Even though my interest tends more towards eighteenth century France, I still have a certain fondness for shenanigans across the Channel in my own rather less than sunny England and in particular the family and court of Louis XVI and Marie Antoinette’s direct contemporaries, George III and his wife, Queen Charlotte.
Unfortunately, the Hanoverians don’t tend to appear very often in fiction, possibly because beyond his sad ailment, his unruly offspring and the loss of those colonies across the Atlantic, George III isn’t considered to be very interesting while his fellow Georges are dismissed by most as clodhopping pop eyed German dullards with a penchant for ugly mistresses and unflattering wigs.
Princess Sophia, Beechey, 1797. Photo: Royal Collection. This painting was commissioned along with those of his other surviving sisters by George, Prince of Wales (later George IV) to hang in his London residence, Carlton House.
Luckily, Laurie Graham wasn’t put off by any of this when she decided to write A Humble Companion and the result is a bittersweet and often darkly amusing tale that offers the reader a fascinating and often unflinching glimpse into the very heart of George’s family from the point of view of a fictional companion to his daughter, Princess Sophia.
There’s a couple of shocks in this book so I won’t go into too much detail, although those of you familiar with the controversy surrounding Princess Sophia, her supposed illegitimate child by Major Garth and the rumours that she had either been raped by her dissolute brother, Prince Ernest, or had been conducting an illicit sexual relationship with him can probably at least partially guess how matters unfold within the book, all observed by the wry and somewhat satirical eye of her ‘humble’ companion, Miss Nellie Welche, who grows to feel great affection towards the Princess while at the same time pitying the way that she and her sisters are effectively cut off from everyday life and denied a normal existence with marriage and children of their own by their demanding parents.
The pity that Nellie feels for the princesses naturally leads to some comedic moments as they in turn assume that Nellie must be poor because her father works as a steward for their eldest brother, George, not comprehending at all that actually her family is very comfortably circumstanced and that she is far better off than they for having the benefits of a close and affectionate family life and all the normal freedoms of a middle class girl growing up on Soho Square in London. It is her awareness of this contrast between her own life and that of the Princesses that enables Nellie to sympathise with Sophia when her life takes a most shocking turn for she is one of the few who can really see how Sophia’s sequestered existence in Windsor Great Park has left the unfortunate princess with no normal outlets for affection and love.
Princess Sophia, Lawrence, 1824. Photo: Royal Collection. George IV commissioned this painting of his favorite sister for Windsor Castle. She was almost fifty and an invalid but Lawrence appears to have applied something of an airbrushing technique to keep his royal patrons happy.

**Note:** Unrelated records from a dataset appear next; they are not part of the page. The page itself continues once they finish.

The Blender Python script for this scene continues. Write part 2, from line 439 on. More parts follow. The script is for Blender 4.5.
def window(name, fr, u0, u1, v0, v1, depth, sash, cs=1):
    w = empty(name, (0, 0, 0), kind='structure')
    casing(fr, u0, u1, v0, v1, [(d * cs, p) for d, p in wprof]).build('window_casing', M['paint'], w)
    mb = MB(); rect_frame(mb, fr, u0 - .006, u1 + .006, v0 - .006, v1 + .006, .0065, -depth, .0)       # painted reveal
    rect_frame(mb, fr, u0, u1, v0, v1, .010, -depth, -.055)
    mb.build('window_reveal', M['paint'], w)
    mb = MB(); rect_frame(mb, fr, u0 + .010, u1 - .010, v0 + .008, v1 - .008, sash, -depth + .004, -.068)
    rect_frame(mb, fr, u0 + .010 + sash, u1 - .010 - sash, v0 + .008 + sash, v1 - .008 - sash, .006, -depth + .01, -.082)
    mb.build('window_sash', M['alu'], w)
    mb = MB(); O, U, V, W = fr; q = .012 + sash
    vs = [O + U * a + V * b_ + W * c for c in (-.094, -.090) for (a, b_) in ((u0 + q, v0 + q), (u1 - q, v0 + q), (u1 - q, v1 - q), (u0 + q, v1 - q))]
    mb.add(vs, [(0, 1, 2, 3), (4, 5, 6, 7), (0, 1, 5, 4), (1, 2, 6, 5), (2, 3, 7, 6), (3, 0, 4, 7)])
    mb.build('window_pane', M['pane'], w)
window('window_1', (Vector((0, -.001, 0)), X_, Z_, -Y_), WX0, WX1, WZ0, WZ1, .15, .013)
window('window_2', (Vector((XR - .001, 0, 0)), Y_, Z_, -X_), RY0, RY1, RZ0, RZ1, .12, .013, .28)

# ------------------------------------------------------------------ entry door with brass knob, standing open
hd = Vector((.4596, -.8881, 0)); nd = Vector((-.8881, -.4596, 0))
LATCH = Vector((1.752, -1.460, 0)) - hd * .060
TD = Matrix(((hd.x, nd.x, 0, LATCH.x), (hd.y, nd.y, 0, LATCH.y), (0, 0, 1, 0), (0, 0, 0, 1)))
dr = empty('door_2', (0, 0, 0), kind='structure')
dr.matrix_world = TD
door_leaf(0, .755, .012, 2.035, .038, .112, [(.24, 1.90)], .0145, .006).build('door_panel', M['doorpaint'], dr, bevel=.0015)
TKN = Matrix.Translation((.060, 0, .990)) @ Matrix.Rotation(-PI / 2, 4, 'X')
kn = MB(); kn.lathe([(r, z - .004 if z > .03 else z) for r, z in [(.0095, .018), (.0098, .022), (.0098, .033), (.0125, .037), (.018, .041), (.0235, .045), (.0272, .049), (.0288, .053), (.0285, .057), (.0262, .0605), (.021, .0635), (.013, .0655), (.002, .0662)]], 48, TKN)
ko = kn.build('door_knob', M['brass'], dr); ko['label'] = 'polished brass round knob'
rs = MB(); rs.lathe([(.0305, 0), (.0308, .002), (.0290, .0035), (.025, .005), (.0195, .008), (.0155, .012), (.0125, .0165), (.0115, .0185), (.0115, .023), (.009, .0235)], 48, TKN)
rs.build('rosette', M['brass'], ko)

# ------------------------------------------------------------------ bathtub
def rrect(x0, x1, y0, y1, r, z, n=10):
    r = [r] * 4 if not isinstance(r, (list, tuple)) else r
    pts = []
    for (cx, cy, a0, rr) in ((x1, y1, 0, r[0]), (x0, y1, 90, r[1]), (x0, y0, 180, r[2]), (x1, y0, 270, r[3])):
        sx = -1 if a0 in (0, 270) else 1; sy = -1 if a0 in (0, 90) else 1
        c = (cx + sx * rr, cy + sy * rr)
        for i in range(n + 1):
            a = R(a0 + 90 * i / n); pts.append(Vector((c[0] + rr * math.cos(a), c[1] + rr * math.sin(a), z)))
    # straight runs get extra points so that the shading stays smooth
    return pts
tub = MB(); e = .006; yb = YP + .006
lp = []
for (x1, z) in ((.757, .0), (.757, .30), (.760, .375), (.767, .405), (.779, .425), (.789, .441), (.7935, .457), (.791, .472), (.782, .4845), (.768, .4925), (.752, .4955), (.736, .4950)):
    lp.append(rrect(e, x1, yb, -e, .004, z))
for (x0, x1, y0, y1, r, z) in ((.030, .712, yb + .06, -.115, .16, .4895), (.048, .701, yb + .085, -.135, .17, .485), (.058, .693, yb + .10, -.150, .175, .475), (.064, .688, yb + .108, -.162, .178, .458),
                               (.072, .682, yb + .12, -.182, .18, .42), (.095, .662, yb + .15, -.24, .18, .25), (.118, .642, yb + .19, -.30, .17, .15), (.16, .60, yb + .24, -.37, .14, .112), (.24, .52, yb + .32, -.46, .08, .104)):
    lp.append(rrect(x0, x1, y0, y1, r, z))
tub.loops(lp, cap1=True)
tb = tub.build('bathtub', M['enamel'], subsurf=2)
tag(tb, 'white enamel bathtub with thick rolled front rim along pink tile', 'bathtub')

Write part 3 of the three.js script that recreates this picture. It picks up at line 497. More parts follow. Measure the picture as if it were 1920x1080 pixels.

I thought Nellie Welche was a superb creation and I was equally as hooked by her own often very sad tale as it tragically intertwines with that of the ‘Royalties’ as I was by the scandalous goings on at court. I especially liked the bits when Nellie, an aspiring novelist who eventually gets her work published despite the disapproval of her husband, had little chats with Frances Burney, who was at one point a lady in waiting to Queen Charlotte. I’m a HUGE Burney fan so it was lovely to see her make a few appearances, even fleetingly.
Ultimately, I really enjoyed this book which spanned the childhood of George’s daughters to the adolescence of Queen Victoria (poor old Princess Sophie was her neighbor in Kensington Palace and yet another victim of the awful Sir John Conroy, who managed to fritter most of her fortune away over the years) and created a really evocative picture of the dying years of the eighteenth century and the beginning of the nineteenth with all the rumblings of war, revolution and enormous social change. I’d definitely recommend it to anyone who is as intrigued as I by the family of George III.